The zynq include dts "zynq-7000.dtsi" says this:

                spi0: spi@e0006000 {
                        compatible = "xlnx,zynq-spi-r1p6";
                        reg = <0xe0006000 0x1000>;
                        status = "disabled";
                        interrupt-parent = <&intc>;
                        interrupts = <0 26 4>;
                        clocks = <&clkc 25>, <&clkc 34>;
                        clock-names = "ref_clk", "pclk";
                        #address-cells = <1>;
                        #size-cells = <0>;
                };

                spi1: spi@e0007000 {
                        compatible = "xlnx,zynq-spi-r1p6";
                        reg = <0xe0007000 0x1000>;
                        status = "disabled";
                        interrupt-parent = <&intc>;
                        interrupts = <0 49 4>;
                        clocks = <&clkc 26>, <&clkc 35>;
                        clock-names = "ref_clk", "pclk";
                        #address-cells = <1>;
                        #size-cells = <0>;
                };

The system.dts says this:


                aliases {
                        ethernet0 = &gem0;
                        serial0 = &uart0;
                        serial1 = &uart1;
                        spi0 = &qspi;
                        spi1 = &spi0;
                        spi2 = &spi1;
                };

Thanks for any help clarifying this design.

pavel-demin commented 8 years ago

I think that you've already answered your question.
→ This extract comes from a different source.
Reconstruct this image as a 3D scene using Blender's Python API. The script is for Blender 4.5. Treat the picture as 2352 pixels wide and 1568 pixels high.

Looks like the following lines rename spi1 to spi2:

aliases {
  ...
  spi2 = &spi1;
  ...
}

I don't know why the Xilinx developers decided to include the aliases for the SPI devices. Personally, I don't see anything wrong with them.

If for some reason your project requires spidev1.0, then editing system.dts should be easy. For my projects I'm using the following patch file to modify system.dts: https://github.com/pavel-demin/red-pitaya-notes/blob/master/patches/devicetree.patch

ghost commented 8 years ago

Thank you for the reply Pavel, I think my curiosity was more about understanding the rationale behind this convention. If needed I will edit my Device Tree.